> SHORT EXERCISE:
Identify and copy all lines of the material where the string "picture" is found.

> RECORDS SUPPLIED:
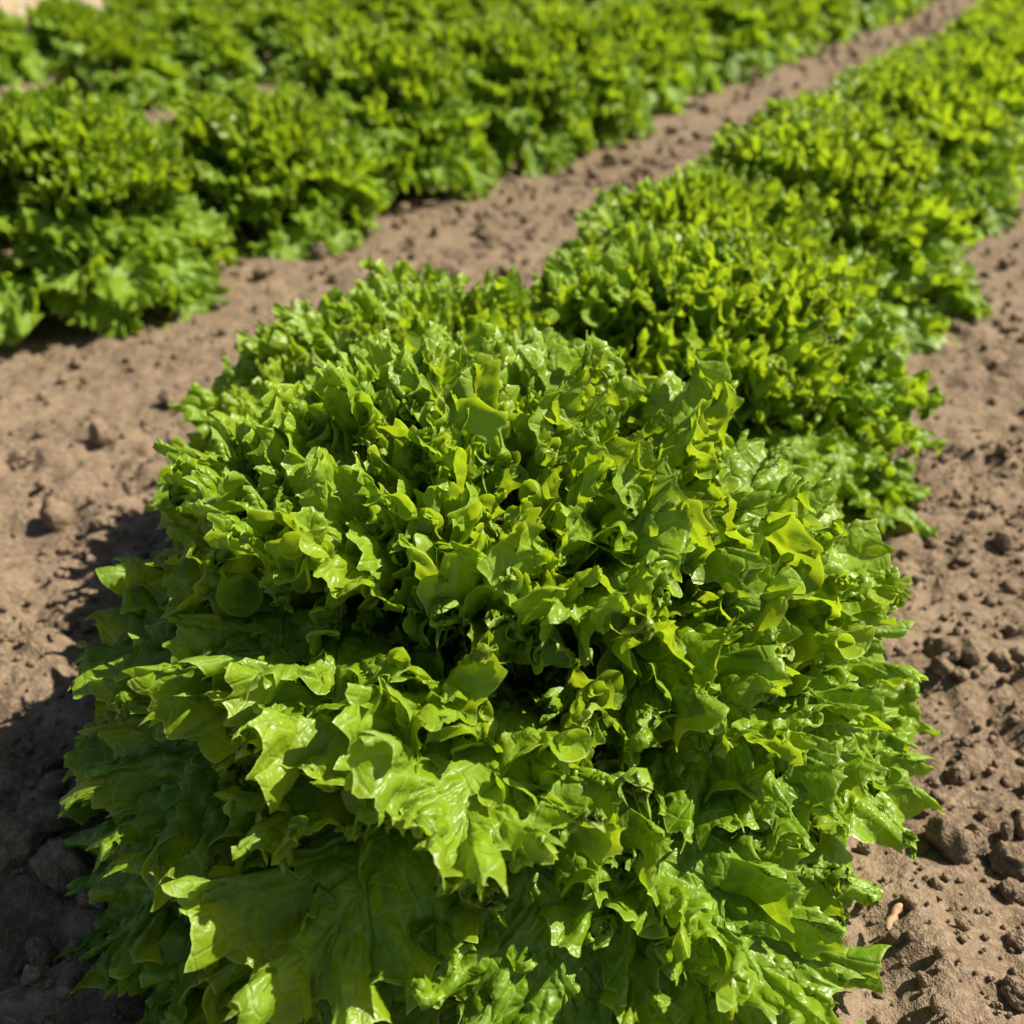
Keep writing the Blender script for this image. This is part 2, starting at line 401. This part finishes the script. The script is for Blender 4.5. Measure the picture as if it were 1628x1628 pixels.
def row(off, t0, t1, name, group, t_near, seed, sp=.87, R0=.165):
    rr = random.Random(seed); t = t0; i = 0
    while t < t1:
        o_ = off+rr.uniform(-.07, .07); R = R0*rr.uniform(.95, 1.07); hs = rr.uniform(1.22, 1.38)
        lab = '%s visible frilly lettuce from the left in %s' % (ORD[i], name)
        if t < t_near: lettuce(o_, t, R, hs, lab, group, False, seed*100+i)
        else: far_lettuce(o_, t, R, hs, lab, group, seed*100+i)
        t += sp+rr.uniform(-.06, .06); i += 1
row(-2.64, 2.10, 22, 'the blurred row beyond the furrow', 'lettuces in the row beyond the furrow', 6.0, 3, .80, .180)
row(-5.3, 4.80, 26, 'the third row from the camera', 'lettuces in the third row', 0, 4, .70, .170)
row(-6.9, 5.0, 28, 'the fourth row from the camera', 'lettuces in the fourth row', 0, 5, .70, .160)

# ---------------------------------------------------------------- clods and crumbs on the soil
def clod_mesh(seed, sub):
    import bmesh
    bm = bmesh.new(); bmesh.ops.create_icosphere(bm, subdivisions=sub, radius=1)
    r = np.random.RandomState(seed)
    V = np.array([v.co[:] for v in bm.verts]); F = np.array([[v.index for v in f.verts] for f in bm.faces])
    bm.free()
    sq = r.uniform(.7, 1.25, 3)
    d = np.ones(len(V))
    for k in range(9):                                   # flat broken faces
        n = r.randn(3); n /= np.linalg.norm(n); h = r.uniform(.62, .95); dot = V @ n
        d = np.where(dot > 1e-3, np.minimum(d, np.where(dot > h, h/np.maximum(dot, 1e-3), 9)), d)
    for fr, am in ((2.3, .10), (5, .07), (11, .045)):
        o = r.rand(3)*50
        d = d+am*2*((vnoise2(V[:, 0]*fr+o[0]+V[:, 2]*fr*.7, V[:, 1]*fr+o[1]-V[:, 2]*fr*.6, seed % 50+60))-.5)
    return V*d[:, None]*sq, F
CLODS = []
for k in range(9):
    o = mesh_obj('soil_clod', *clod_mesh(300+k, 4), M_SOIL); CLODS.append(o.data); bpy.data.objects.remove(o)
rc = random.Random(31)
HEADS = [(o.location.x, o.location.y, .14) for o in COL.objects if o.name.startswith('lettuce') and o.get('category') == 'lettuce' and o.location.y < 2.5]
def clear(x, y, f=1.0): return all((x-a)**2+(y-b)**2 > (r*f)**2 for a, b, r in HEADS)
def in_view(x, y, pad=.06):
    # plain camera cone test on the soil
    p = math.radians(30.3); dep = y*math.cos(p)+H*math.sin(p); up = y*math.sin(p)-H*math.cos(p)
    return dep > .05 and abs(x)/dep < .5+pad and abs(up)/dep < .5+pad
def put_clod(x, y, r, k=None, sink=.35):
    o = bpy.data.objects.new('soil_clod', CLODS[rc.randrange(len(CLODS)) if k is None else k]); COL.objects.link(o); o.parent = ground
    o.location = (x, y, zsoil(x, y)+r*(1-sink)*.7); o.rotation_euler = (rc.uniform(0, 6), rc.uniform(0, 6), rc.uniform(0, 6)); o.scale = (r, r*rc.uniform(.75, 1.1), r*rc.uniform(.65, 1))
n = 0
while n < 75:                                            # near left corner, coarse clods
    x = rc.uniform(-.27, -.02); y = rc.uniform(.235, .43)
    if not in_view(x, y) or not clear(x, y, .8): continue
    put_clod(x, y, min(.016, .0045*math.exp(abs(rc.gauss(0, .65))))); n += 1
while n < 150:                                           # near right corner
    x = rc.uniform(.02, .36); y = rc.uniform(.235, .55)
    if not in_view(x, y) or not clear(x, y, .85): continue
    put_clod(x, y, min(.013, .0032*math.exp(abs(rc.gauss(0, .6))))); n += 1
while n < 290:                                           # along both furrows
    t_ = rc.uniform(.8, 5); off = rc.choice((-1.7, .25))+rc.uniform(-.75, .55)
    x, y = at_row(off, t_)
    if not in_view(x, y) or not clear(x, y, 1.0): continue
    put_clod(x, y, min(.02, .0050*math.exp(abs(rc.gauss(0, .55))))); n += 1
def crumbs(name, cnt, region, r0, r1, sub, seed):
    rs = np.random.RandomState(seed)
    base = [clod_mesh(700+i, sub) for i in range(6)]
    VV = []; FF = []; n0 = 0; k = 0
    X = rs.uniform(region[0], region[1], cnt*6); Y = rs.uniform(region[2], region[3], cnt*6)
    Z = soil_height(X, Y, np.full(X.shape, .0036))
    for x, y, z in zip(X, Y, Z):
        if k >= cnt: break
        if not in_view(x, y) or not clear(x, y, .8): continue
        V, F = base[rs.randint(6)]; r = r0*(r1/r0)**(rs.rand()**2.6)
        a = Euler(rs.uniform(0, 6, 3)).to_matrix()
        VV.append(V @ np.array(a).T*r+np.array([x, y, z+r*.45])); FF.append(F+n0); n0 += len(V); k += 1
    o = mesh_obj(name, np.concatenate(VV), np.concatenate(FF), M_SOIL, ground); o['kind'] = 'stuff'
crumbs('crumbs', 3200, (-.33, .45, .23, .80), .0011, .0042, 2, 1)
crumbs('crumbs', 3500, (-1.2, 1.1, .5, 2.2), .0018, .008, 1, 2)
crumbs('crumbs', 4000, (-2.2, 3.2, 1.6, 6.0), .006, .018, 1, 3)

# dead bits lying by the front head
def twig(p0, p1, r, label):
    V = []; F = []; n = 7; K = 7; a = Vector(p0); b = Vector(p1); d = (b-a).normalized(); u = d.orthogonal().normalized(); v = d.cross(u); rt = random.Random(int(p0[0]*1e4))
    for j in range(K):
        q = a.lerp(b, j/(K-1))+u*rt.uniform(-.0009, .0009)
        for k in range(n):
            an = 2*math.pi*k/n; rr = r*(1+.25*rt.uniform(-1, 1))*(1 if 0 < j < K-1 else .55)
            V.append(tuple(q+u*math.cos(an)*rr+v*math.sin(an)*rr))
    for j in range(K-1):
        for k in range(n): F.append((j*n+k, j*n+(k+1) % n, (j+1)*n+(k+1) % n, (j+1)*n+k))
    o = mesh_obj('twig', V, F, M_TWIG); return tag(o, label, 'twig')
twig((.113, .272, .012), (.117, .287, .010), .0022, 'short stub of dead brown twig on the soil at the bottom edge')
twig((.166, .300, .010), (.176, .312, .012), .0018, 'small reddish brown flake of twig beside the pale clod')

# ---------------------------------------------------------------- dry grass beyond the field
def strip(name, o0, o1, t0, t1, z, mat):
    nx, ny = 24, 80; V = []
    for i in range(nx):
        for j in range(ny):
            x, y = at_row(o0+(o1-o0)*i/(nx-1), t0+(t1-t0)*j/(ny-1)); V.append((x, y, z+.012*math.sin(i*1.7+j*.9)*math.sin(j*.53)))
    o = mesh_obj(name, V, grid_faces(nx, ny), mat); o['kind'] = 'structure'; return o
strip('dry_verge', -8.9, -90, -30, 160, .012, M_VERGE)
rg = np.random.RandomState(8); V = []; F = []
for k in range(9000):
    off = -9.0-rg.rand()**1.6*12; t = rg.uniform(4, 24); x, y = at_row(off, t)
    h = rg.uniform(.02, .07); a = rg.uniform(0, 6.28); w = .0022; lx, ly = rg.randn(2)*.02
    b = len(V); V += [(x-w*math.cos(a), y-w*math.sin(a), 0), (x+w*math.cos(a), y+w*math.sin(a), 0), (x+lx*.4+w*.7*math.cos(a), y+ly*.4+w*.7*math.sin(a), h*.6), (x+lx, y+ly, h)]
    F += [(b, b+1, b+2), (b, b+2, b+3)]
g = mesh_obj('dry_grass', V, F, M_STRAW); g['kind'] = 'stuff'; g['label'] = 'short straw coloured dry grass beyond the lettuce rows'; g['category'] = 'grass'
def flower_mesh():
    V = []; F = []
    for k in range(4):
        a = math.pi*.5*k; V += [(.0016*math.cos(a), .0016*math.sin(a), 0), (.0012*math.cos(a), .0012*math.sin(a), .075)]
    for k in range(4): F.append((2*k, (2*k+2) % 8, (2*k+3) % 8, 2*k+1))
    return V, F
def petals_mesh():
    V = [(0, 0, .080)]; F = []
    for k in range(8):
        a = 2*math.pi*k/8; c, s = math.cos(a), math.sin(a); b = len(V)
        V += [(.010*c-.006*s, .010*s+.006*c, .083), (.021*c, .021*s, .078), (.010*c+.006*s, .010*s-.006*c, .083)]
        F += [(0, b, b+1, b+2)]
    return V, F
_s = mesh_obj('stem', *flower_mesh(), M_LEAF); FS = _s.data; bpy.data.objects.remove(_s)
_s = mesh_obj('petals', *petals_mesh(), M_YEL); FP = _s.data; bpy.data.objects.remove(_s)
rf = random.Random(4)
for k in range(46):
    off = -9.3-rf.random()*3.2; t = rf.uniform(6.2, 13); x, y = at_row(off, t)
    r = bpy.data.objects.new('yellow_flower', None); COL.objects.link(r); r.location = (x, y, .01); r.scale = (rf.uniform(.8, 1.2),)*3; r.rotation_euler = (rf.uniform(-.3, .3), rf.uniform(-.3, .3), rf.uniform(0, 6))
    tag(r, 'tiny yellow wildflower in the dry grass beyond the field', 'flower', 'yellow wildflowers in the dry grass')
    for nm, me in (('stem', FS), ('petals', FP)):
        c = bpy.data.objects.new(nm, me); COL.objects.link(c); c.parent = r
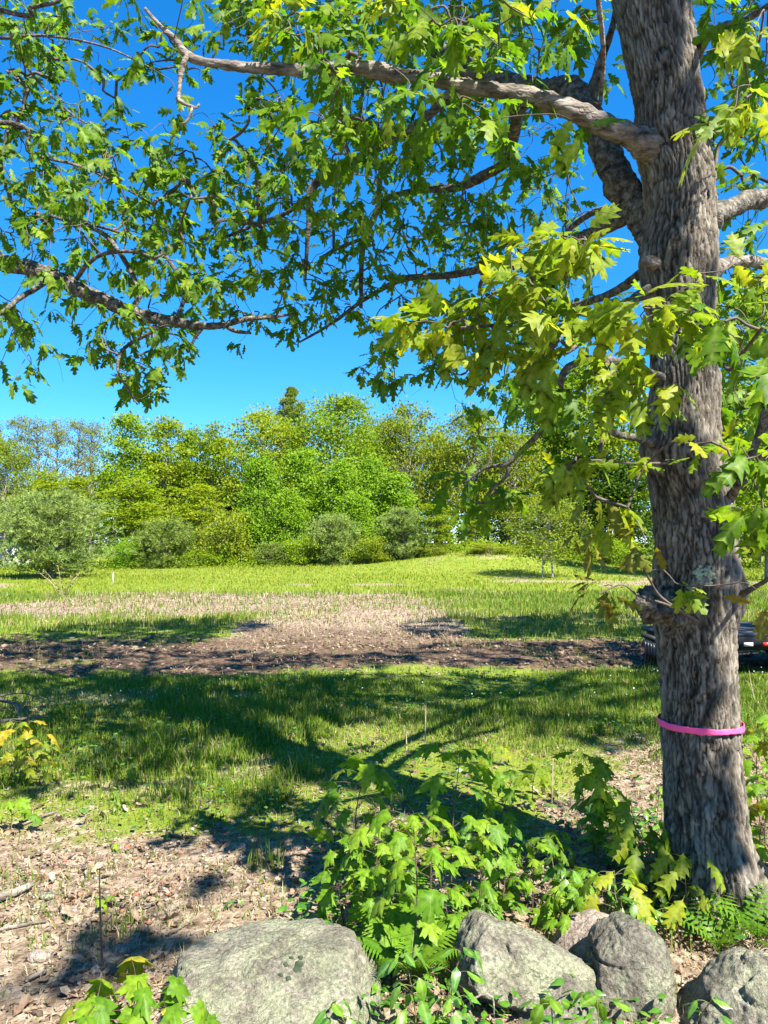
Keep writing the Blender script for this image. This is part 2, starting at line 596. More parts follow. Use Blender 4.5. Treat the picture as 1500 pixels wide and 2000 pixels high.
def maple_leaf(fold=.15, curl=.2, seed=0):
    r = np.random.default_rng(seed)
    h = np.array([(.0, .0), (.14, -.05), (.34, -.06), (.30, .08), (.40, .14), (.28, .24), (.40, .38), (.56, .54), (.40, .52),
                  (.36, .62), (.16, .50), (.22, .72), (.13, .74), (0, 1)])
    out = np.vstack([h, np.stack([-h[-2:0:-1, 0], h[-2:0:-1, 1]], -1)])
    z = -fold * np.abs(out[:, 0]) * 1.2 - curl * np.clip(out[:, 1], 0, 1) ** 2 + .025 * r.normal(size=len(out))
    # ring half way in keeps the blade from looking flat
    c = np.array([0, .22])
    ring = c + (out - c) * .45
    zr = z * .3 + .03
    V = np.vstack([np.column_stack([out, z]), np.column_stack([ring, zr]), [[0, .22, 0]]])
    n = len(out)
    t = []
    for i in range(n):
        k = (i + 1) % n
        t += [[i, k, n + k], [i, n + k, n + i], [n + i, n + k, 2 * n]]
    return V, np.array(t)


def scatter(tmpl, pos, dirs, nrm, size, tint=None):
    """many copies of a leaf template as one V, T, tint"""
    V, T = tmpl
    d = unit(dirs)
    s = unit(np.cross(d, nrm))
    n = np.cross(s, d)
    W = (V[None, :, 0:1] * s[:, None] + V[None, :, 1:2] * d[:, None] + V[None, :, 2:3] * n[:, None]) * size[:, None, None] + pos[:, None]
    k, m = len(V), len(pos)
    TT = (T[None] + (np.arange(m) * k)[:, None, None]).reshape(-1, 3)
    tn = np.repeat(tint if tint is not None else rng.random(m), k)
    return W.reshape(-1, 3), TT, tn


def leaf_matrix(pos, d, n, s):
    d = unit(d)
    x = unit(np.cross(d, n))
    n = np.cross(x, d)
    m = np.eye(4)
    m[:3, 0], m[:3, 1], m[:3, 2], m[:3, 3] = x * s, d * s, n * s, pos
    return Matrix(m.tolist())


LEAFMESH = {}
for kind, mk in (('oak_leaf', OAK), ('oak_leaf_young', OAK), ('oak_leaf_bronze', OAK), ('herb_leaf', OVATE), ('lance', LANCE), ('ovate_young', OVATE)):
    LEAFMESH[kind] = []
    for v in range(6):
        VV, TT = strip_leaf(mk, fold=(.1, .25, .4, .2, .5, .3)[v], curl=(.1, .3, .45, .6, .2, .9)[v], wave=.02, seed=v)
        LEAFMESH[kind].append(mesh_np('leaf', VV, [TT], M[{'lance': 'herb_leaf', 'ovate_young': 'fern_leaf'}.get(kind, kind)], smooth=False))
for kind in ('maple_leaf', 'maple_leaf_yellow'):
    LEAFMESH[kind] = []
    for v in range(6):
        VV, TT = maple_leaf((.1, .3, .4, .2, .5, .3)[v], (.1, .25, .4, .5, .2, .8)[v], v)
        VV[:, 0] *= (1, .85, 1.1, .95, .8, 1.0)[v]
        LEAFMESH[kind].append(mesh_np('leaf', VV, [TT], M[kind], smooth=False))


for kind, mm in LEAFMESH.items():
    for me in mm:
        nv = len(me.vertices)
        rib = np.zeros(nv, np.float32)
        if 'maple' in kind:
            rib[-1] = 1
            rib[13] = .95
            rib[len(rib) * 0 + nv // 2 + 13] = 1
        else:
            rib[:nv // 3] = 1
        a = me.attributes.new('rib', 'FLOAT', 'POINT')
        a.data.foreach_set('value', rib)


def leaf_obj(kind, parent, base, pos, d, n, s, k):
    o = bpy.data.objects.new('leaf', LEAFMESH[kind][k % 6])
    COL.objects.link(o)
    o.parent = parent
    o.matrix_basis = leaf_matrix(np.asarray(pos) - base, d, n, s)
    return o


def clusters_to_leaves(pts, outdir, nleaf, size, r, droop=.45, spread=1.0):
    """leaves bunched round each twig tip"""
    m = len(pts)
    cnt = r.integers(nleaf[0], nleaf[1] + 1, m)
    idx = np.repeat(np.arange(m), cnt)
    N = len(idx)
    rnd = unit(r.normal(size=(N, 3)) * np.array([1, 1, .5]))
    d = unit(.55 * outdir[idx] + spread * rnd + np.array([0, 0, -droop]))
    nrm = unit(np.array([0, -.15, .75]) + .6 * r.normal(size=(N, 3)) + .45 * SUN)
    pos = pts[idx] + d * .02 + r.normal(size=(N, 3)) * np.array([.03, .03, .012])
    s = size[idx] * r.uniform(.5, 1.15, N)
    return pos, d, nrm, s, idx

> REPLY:
Keep writing the Blender script for this image. This is part 2, starting at line 401. This part finishes the script. The script is for Blender 4.5. Measure the picture as if it were 1628x1628 pixels.
Keep writing the Blender script for this image. This is part 2, starting at line 596. More parts follow. Use Blender 4.5. Treat the picture as 1500 pixels wide and 2000 pixels high.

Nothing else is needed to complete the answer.